After ten years as a stylist I've just opened my own salon. Its been open 6 months and already I've had a lousy landlord who wont fix things the right way, unmotivated stylists and just this weekend my window has been busted out!!! I was soo excited at first and now I'm already closed to calling it quits. It it just the beginning that is the hardest or what? I can't seem to get anyone interested in continued education although at the beginning they were or at least said they were. I have so much passion and want everyone at my salon to share the benefits of a great career. I have bought my ticket to Redken Symposium in hoped of boosting my morale back up to what it should be..Help..any advise for a new owner with a streak of bad luck?
Breathe and take it one day at a time! Focus that it will get better it is just going to take a while. And don't expect to keep the stylists you start with. People are not always what they seem to be. I have been going through this for over a year now with money issues, clientele issues, and employee issues from day one. The one day at a time thing is the best cause looking too far in the future can be disappointing at times. I wish you the best of luck!
By the way my salon will be at symposium this year too. My stylist isn't excited but I am forcing her to be!

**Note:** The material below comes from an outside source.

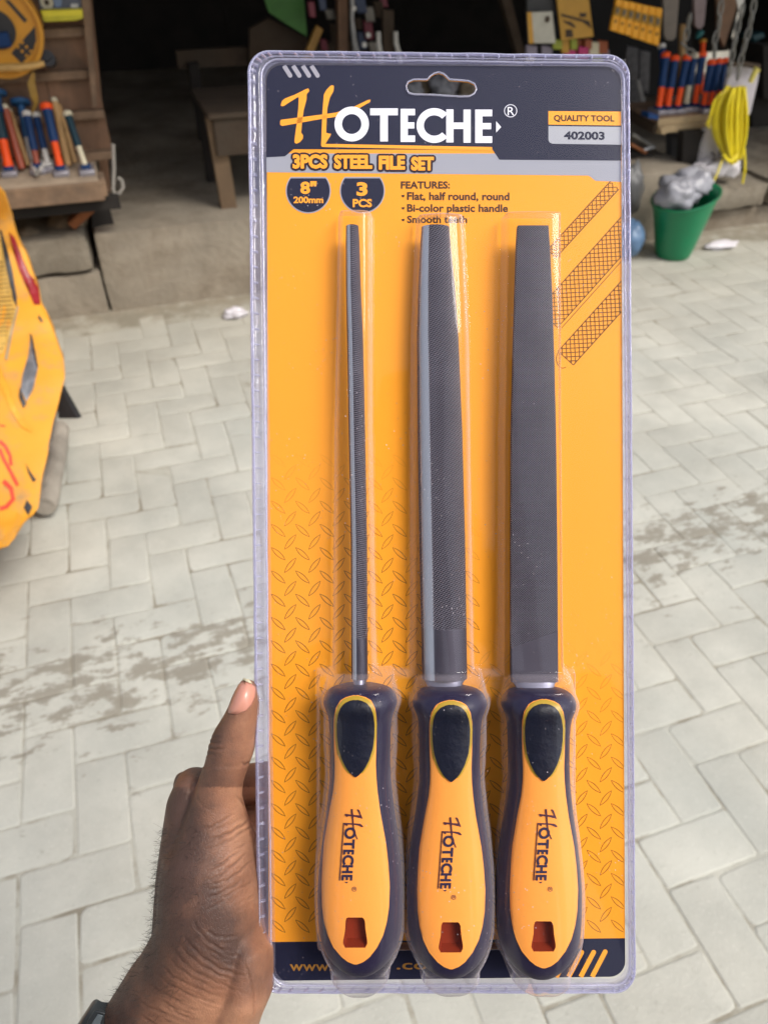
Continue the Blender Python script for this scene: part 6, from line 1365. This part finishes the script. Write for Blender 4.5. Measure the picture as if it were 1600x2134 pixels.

I feel your pain, I really do.....my first year as an owner was very trying, but with patience and persistance, I got through it and so can you. It helped me to look at the big picture and not let all the small things stress me out. Education for myself and the stylists was mandatory, no choice, and I stressed to them that the salon was paying for it and the transportation, accommodations etc and that amounted to a considerable investment per stylist per class. This worked on most of my stylists when they realized how much money I was spending on them to better their careers. As far as motivatiion is concerned, I used weekly goals and sat down with each stylist on saturday afternoons, just for a few minutes and praised them on meeting their goals or counseled them on why their goals were not achieved the prior week. Those who met their goals recieved praise and a small token of appreciation like a free movie pass or free lunch the next week; those who didn't had to go through a sales demonstration on how to sell me the products that they couldn't sell the clients. I am a tough sell, and offered feedback on what to do and not do to improve their sales success. I saw improvement most of the time, the ones who didn't improve usually had underlying attitude issues and I let them go and contacted the newspaper immediatel and found better people.
Overall, I offer you the advice to stand your ground, stick it out and I promise it will get better. The first year is the worst, you learn all the hard lessons then, and by year two you are much better prepared to deal with whatever comes your way all the while savoring your success.